Of course, when Sony developed the IMX586 sensor, they had to deal with the problem that came with increased resolutions. Bigger resolutions meant smaller pixel size – which with the IMX586 is down to 0.8 microns. Smaller pixels would usually mean lower sensitivity and poor imaging especially in low light conditions. But that isn’t the case here.

The technology that Sony used is called “Quad Bayer array”, which intelligently combines neighboring pixels, giving the effective pixel size of 1.6 microns. In comparison, the Google Pixel 2 – one of the top phones in the market when it comes to mobile photography – has an effective pixel size of 1.4 microns. The Sony IMX586 could give dramatic improvements in mobile photography.

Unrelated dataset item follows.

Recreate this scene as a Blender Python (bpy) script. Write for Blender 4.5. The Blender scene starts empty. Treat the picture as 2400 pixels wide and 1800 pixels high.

“Original Sony exposure control technology and signal processing functionality are built into the image sensor, enabling real-time output and a superior dynamic range four times greater than conventional units,” says Sony in their official statement. “Even scenes with both bright and dark areas can be captured with minimal highlight blowout or loss of detail in shadows.”

The stacked CMOS sensor of the IMX586 measures 8 mm (0.31 in) diagonally, so it should fit inside most modern smartphone designs, even the slimmest ones with compact form factors. As we said, many OEMs use Sony sensors in their phones, including top brands like Samsung. In practice, Sony usually keeps its newest sensors for its own handsets, but Sony’s smartphone business has not been that great for a while now, so we will have to see what strategy they take with this new sensor.

On paper, the Sony IMX586 could translate to images with a huge amount of detail, excellent light capture, and low noise levels. Of course, you would have to have a chipset that could deal with and process this amount of data. Most camera setups these days top out at around 20 megapixels or thereabouts. A 48-megapixel camera sensor would require some robust processing behind it.